Los obispos del Tercer Mundo, en particular los latinoamericanos, tuvieron especial incidencia en afirmar esta perspectiva. Lograron plasmar muchas de estas miradas en los documentos, pero no por esto consiguieron derrotar a los conservadores que, a la muerte de Pablo VI y con la llegada de Juan Pablo II al pontificado (1978), encontrarían un fiel aliado para desandar el camino.

Cincuenta años después del inicio del Vaticano II, la Iglesia se encuentra en crisis por múltiples factores y dividida respecto del aporte del Concilio. Mientras alienta la conmemoración del acontecimiento, el papa Benedicto XVI reafirma el rumbo restaurador ya iniciado por su antecesor Juan Pablo II y que tuvo en el mismo Ratzinger a uno de sus principales ejecutores. Para unos el Vaticano II fue el intento más serio de reformar la Iglesia y ponerla a la altura de los desafíos del mundo moderno. Para otros, los más conservadores, ha sido y sigue siendo una hecatombe institucional.

Lo cierto es que, a la hora del balance, la institucionalidad católica sigue sin resolver su diálogo con la sociedad porque no logra construir mediaciones concretas en cuestiones tales como la moral sexual y familiar, los problemas derivados de la pedofilia de muchos de sus miembros y el celibato sacerdotal. Pero a ello agrega la falta de respuestas sobre temas de género y participación de la mujer en la Iglesia, la ecología y la multiculturalidad, la aceptación de la diversidad en el reconocimiento de sociedades plurales que ya no quieren ni necesitan de la tutela religiosa.

En lo interno la importancia del laicado es más una frase que una realidad y la colegialidad episcopal en la toma de decisiones se diluye a manos de un centralismo vaticano cada vez más acentuado.

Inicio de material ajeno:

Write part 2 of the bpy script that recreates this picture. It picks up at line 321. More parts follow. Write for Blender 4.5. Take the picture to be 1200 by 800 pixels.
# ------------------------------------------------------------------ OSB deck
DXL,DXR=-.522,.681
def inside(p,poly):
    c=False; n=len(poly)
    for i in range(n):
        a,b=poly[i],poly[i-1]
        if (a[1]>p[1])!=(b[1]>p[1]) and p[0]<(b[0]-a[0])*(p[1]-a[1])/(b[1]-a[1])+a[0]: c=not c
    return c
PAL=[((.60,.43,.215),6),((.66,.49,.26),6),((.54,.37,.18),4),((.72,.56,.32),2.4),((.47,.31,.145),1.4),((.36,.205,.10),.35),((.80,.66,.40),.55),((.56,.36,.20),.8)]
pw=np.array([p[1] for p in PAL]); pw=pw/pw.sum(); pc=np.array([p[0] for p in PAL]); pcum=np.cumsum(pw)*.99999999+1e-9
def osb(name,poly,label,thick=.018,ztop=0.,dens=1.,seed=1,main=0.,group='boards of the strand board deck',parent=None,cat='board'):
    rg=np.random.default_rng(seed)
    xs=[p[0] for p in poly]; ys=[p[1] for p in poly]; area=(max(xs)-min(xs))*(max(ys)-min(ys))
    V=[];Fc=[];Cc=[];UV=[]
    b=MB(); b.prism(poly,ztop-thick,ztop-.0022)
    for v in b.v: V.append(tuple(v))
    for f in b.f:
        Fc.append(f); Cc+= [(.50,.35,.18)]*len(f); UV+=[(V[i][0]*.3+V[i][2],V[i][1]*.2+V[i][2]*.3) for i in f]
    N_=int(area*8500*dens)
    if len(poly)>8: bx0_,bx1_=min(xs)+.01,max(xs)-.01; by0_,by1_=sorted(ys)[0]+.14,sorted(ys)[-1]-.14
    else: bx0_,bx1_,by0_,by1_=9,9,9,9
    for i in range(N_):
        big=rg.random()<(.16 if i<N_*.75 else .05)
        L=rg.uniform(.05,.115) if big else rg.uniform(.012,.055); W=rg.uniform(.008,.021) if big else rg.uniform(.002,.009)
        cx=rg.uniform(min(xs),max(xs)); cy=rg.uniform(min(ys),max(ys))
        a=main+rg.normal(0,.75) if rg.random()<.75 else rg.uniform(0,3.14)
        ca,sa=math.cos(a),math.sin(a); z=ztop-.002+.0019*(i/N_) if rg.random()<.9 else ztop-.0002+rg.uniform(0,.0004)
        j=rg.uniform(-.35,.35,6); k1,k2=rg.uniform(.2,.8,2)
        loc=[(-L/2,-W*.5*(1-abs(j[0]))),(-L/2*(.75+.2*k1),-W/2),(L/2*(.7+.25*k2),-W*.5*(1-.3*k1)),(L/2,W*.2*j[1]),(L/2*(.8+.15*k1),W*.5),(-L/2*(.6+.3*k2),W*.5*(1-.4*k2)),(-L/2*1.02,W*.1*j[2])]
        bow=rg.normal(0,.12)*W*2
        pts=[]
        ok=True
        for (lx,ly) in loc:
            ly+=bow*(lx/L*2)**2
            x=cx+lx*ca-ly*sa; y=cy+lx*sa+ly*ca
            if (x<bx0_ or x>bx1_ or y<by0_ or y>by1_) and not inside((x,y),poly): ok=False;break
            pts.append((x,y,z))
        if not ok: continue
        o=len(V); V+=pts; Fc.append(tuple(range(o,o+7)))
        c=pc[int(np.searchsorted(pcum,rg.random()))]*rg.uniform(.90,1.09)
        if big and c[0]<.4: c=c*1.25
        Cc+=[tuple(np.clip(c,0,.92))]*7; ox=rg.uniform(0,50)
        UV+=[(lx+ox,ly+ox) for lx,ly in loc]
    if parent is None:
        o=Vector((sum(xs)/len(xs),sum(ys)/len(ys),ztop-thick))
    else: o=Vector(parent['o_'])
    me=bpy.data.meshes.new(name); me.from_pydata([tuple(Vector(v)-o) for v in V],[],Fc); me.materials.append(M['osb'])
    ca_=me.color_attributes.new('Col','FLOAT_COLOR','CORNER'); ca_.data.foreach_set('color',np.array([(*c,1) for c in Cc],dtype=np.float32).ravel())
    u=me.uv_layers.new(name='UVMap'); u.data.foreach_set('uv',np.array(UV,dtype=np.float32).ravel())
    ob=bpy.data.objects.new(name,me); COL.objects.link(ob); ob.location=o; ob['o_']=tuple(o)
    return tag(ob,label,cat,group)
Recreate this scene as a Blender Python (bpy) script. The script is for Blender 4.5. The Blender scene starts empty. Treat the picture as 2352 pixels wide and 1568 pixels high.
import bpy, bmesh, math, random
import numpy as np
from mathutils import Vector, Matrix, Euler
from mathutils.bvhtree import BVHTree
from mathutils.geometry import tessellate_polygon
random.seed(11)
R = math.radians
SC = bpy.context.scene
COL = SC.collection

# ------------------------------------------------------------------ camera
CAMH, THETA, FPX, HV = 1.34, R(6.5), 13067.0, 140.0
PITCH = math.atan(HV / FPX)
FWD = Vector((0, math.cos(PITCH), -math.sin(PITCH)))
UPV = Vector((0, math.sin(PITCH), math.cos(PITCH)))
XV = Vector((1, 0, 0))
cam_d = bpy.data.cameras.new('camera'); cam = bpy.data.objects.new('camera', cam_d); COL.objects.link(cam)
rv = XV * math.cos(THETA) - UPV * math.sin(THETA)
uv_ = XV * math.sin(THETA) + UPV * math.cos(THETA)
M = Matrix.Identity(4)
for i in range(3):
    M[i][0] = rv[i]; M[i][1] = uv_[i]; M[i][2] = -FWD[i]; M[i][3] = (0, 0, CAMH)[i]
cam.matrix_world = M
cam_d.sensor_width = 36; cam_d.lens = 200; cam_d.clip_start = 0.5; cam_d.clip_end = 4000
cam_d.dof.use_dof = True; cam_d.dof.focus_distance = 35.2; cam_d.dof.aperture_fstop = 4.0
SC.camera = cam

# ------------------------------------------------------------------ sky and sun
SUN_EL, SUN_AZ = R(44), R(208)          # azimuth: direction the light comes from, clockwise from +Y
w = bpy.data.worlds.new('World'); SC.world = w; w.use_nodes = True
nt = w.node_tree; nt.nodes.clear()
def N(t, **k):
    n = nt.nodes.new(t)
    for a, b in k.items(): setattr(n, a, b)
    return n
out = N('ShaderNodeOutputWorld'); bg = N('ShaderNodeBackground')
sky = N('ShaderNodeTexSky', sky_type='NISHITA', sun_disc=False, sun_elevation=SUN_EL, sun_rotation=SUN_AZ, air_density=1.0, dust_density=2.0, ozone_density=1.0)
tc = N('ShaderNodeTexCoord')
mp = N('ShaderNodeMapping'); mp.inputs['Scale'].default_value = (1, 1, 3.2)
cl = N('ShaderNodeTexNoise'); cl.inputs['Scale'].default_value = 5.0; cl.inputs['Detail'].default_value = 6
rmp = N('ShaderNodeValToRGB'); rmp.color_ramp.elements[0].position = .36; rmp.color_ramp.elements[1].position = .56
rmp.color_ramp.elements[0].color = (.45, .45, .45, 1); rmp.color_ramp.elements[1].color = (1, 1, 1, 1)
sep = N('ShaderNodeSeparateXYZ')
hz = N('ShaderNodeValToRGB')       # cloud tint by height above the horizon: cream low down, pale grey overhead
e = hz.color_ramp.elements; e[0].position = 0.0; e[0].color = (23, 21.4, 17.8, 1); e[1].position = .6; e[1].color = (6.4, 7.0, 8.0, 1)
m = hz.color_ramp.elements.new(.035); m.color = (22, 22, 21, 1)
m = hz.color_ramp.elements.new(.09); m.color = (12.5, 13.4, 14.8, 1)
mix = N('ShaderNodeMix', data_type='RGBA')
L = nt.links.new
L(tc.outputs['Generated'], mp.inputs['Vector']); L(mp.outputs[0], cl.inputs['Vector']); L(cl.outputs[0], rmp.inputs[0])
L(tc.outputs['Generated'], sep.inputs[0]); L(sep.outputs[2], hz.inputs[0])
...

Medio siglo después del Concilio del aggiornamento, la involución eclesial católica está en marcha. Lo asumen los propios teólogos e intelectuales católicos. El alemán K. Rahner habla de “invierno eclesial”; el brasileño J. B. Libanio, de “la vuelta a la gran disciplina”; el italiano G. Zizola, de “restauración eclesial”, y el español J. González Faus, de “la noche oscura” de la Iglesia.

Pero probablemente los problemas y las dificultades hoy van más allá de la interpretación del Concilio e incluso trascienden la institucionalidad católica. Seguramente tienen que ver con los grandes interrogantes que se plantean a todas las religiones para dar respuestas a los desafíos de la actualidad.